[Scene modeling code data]
········

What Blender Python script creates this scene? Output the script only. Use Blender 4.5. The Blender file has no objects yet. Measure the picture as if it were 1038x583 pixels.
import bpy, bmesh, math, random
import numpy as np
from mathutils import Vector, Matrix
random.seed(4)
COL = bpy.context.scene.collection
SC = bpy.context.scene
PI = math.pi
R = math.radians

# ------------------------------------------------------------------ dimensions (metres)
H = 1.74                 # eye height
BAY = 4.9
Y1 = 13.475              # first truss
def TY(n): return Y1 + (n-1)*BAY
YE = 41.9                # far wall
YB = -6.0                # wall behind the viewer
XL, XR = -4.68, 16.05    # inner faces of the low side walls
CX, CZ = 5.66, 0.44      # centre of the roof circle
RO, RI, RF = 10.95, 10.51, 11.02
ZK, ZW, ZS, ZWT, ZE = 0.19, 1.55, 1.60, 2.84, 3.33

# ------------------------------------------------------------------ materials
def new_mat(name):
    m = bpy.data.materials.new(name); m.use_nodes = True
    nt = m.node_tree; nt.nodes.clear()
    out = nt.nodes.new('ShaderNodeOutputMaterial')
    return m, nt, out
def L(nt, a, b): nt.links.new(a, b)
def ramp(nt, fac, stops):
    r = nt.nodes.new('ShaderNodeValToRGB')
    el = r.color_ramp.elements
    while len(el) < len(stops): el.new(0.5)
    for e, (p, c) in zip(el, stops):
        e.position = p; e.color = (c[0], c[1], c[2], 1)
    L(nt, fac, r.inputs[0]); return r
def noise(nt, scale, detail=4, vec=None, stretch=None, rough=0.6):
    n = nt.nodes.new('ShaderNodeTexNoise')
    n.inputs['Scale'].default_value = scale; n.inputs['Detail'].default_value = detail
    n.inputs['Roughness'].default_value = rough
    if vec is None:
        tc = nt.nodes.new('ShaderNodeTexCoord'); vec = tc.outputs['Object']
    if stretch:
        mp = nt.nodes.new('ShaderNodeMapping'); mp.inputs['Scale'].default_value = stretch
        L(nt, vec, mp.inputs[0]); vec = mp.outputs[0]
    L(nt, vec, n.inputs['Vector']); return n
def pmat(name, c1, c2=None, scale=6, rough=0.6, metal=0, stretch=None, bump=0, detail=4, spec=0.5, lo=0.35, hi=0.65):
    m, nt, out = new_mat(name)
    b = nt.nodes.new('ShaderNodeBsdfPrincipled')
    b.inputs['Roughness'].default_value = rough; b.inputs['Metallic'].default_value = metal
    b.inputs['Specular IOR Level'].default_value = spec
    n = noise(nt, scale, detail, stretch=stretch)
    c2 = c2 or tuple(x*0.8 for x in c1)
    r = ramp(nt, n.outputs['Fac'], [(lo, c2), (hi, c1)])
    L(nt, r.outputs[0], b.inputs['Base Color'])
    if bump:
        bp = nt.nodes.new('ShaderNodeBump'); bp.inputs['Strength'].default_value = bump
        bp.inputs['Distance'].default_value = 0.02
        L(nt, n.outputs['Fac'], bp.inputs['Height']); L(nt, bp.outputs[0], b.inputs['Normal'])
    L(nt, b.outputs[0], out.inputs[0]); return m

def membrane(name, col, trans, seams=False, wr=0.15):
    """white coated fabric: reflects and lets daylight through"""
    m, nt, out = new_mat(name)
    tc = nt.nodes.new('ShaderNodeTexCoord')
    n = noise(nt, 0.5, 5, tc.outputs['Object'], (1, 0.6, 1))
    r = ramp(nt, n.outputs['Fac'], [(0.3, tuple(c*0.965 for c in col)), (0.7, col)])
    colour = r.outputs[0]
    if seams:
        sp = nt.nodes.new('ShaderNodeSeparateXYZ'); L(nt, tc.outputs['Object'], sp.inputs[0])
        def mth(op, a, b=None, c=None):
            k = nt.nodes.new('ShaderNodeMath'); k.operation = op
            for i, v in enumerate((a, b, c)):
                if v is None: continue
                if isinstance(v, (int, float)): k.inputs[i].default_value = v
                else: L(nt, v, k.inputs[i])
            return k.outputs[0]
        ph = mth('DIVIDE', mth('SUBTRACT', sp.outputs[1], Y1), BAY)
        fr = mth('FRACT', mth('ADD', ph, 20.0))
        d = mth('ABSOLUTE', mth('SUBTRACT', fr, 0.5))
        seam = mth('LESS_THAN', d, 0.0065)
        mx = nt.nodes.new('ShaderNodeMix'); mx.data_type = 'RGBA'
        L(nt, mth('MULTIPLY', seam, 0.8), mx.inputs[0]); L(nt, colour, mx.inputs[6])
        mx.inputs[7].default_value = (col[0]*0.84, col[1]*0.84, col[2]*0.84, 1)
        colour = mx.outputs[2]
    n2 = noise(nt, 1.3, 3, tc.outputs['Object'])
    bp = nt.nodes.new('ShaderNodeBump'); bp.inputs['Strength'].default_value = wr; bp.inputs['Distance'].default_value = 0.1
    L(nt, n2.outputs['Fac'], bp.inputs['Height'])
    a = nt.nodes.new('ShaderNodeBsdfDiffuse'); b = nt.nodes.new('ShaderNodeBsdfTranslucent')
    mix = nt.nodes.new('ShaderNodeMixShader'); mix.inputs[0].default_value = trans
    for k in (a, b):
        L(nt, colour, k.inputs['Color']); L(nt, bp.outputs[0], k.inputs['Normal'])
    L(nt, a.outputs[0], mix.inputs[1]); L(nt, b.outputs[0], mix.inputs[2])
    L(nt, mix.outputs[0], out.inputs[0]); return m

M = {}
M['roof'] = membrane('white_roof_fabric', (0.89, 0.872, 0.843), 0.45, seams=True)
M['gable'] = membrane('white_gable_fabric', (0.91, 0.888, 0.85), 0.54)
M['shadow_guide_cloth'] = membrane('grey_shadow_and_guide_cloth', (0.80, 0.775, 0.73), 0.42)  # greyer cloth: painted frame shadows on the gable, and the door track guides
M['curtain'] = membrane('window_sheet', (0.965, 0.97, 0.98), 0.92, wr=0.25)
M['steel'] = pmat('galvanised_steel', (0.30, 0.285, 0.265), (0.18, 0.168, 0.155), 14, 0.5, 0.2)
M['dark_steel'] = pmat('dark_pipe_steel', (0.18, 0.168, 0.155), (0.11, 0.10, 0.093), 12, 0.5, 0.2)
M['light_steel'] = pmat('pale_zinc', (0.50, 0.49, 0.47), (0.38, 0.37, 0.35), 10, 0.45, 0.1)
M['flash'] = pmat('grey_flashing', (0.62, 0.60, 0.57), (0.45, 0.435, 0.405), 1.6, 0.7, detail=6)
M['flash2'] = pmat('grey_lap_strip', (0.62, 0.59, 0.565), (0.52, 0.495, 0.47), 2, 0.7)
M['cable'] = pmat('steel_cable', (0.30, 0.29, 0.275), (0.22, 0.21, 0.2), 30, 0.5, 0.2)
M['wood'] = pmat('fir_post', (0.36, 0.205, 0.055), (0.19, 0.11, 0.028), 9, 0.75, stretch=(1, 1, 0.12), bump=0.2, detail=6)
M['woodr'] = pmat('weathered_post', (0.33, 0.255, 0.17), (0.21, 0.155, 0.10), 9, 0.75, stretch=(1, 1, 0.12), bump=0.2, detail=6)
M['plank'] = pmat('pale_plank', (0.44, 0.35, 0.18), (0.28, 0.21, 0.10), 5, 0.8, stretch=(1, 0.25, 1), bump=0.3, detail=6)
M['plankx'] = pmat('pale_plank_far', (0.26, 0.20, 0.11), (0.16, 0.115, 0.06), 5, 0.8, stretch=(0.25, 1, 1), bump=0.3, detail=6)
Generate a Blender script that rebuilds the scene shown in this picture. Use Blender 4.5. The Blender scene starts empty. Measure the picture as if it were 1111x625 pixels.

········

## EXERCISE BRIEF
Please quote every record above exactly as it appears.

## ANSWER IN FULL
What Blender Python script creates this scene? Output the script only. Use Blender 4.5. The Blender file has no objects yet. Measure the picture as if it were 1038x583 pixels.
import bpy, bmesh, math, random
import numpy as np
from mathutils import Vector, Matrix
random.seed(4)
COL = bpy.context.scene.collection
SC = bpy.context.scene
PI = math.pi
R = math.radians

# ------------------------------------------------------------------ dimensions (metres)
H = 1.74                 # eye height
BAY = 4.9
Y1 = 13.475              # first truss
def TY(n): return Y1 + (n-1)*BAY
YE = 41.9                # far wall
YB = -6.0                # wall behind the viewer
XL, XR = -4.68, 16.05    # inner faces of the low side walls
CX, CZ = 5.66, 0.44      # centre of the roof circle
RO, RI, RF = 10.95, 10.51, 11.02
ZK, ZW, ZS, ZWT, ZE = 0.19, 1.55, 1.60, 2.84, 3.33

# ------------------------------------------------------------------ materials
def new_mat(name):
    m = bpy.data.materials.new(name); m.use_nodes = True
    nt = m.node_tree; nt.nodes.clear()
    out = nt.nodes.new('ShaderNodeOutputMaterial')
    return m, nt, out
def L(nt, a, b): nt.links.new(a, b)
def ramp(nt, fac, stops):
    r = nt.nodes.new('ShaderNodeValToRGB')
    el = r.color_ramp.elements
    while len(el) < len(stops): el.new(0.5)
    for e, (p, c) in zip(el, stops):
        e.position = p; e.color = (c[0], c[1], c[2], 1)
    L(nt, fac, r.inputs[0]); return r
def noise(nt, scale, detail=4, vec=None, stretch=None, rough=0.6):
    n = nt.nodes.new('ShaderNodeTexNoise')
    n.inputs['Scale'].default_value = scale; n.inputs['Detail'].default_value = detail
    n.inputs['Roughness'].default_value = rough
    if vec is None:
        tc = nt.nodes.new('ShaderNodeTexCoord'); vec = tc.outputs['Object']
    if stretch:
        mp = nt.nodes.new('ShaderNodeMapping'); mp.inputs['Scale'].default_value = stretch
        L(nt, vec, mp.inputs[0]); vec = mp.outputs[0]
    L(nt, vec, n.inputs['Vector']); return n
def pmat(name, c1, c2=None, scale=6, rough=0.6, metal=0, stretch=None, bump=0, detail=4, spec=0.5, lo=0.35, hi=0.65):
    m, nt, out = new_mat(name)
    b = nt.nodes.new('ShaderNodeBsdfPrincipled')
    b.inputs['Roughness'].default_value = rough; b.inputs['Metallic'].default_value = metal
    b.inputs['Specular IOR Level'].default_value = spec
    n = noise(nt, scale, detail, stretch=stretch)
    c2 = c2 or tuple(x*0.8 for x in c1)
    r = ramp(nt, n.outputs['Fac'], [(lo, c2), (hi, c1)])
    L(nt, r.outputs[0], b.inputs['Base Color'])
    if bump:
        bp = nt.nodes.new('ShaderNodeBump'); bp.inputs['Strength'].default_value = bump
        bp.inputs['Distance'].default_value = 0.02
        L(nt, n.outputs['Fac'], bp.inputs['Height']); L(nt, bp.outputs[0], b.inputs['Normal'])
    L(nt, b.outputs[0], out.inputs[0]); return m

def membrane(name, col, trans, seams=False, wr=0.15):
    """white coated fabric: reflects and lets daylight through"""
    m, nt, out = new_mat(name)
    tc = nt.nodes.new('ShaderNodeTexCoord')
    n = noise(nt, 0.5, 5, tc.outputs['Object'], (1, 0.6, 1))
    r = ramp(nt, n.outputs['Fac'], [(0.3, tuple(c*0.965 for c in col)), (0.7, col)])
    colour = r.outputs[0]
    if seams:
        sp = nt.nodes.new('ShaderNodeSeparateXYZ'); L(nt, tc.outputs['Object'], sp.inputs[0])
        def mth(op, a, b=None, c=None):
            k = nt.nodes.new('ShaderNodeMath'); k.operation = op
            for i, v in enumerate((a, b, c)):
                if v is None: continue
                if isinstance(v, (int, float)): k.inputs[i].default_value = v
                else: L(nt, v, k.inputs[i])
            return k.outputs[0]
        ph = mth('DIVIDE', mth('SUBTRACT', sp.outputs[1], Y1), BAY)
        fr = mth('FRACT', mth('ADD', ph, 20.0))
        d = mth('ABSOLUTE', mth('SUBTRACT', fr, 0.5))
        seam = mth('LESS_THAN', d, 0.0065)
        mx = nt.nodes.new('ShaderNodeMix'); mx.data_type = 'RGBA'
        L(nt, mth('MULTIPLY', seam, 0.8), mx.inputs[0]); L(nt, colour, mx.inputs[6])
        mx.inputs[7].default_value = (col[0]*0.84, col[1]*0.84, col[2]*0.84, 1)
        colour = mx.outputs[2]
    n2 = noise(nt, 1.3, 3, tc.outputs['Object'])
    bp = nt.nodes.new('ShaderNodeBump'); bp.inputs['Strength'].default_value = wr; bp.inputs['Distance'].default_value = 0.1
    L(nt, n2.outputs['Fac'], bp.inputs['Height'])
    a = nt.nodes.new('ShaderNodeBsdfDiffuse'); b = nt.nodes.new('ShaderNodeBsdfTranslucent')
    mix = nt.nodes.new('ShaderNodeMixShader'); mix.inputs[0].default_value = trans
    for k in (a, b):
        L(nt, colour, k.inputs['Color']); L(nt, bp.outputs[0], k.inputs['Normal'])
    L(nt, a.outputs[0], mix.inputs[1]); L(nt, b.outputs[0], mix.inputs[2])
    L(nt, mix.outputs[0], out.inputs[0]); return m

M = {}
M['roof'] = membrane('white_roof_fabric', (0.89, 0.872, 0.843), 0.45, seams=True)
M['gable'] = membrane('white_gable_fabric', (0.91, 0.888, 0.85), 0.54)
M['shadow_guide_cloth'] = membrane('grey_shadow_and_guide_cloth', (0.80, 0.775, 0.73), 0.42)  # greyer cloth: painted frame shadows on the gable, and the door track guides
M['curtain'] = membrane('window_sheet', (0.965, 0.97, 0.98), 0.92, wr=0.25)
M['steel'] = pmat('galvanised_steel', (0.30, 0.285, 0.265), (0.18, 0.168, 0.155), 14, 0.5, 0.2)
M['dark_steel'] = pmat('dark_pipe_steel', (0.18, 0.168, 0.155), (0.11, 0.10, 0.093), 12, 0.5, 0.2)
M['light_steel'] = pmat('pale_zinc', (0.50, 0.49, 0.47), (0.38, 0.37, 0.35), 10, 0.45, 0.1)
M['flash'] = pmat('grey_flashing', (0.62, 0.60, 0.57), (0.45, 0.435, 0.405), 1.6, 0.7, detail=6)
M['flash2'] = pmat('grey_lap_strip', (0.62, 0.59, 0.565), (0.52, 0.495, 0.47), 2, 0.7)
M['cable'] = pmat('steel_cable', (0.30, 0.29, 0.275), (0.22, 0.21, 0.2), 30, 0.5, 0.2)
M['wood'] = pmat('fir_post', (0.36, 0.205, 0.055), (0.19, 0.11, 0.028), 9, 0.75, stretch=(1, 1, 0.12), bump=0.2, detail=6)
M['woodr'] = pmat('weathered_post', (0.33, 0.255, 0.17), (0.21, 0.155, 0.10), 9, 0.75, stretch=(1, 1, 0.12), bump=0.2, detail=6)
M['plank'] = pmat('pale_plank', (0.44, 0.35, 0.18), (0.28, 0.21, 0.10), 5, 0.8, stretch=(1, 0.25, 1), bump=0.3, detail=6)
M['plankx'] = pmat('pale_plank_far', (0.26, 0.20, 0.11), (0.16, 0.115, 0.06), 5, 0.8, stretch=(0.25, 1, 1), bump=0.3, detail=6)
Generate a Blender script that rebuilds the scene shown in this picture. Use Blender 4.5. The Blender scene starts empty. Measure the picture as if it were 1111x625 pixels.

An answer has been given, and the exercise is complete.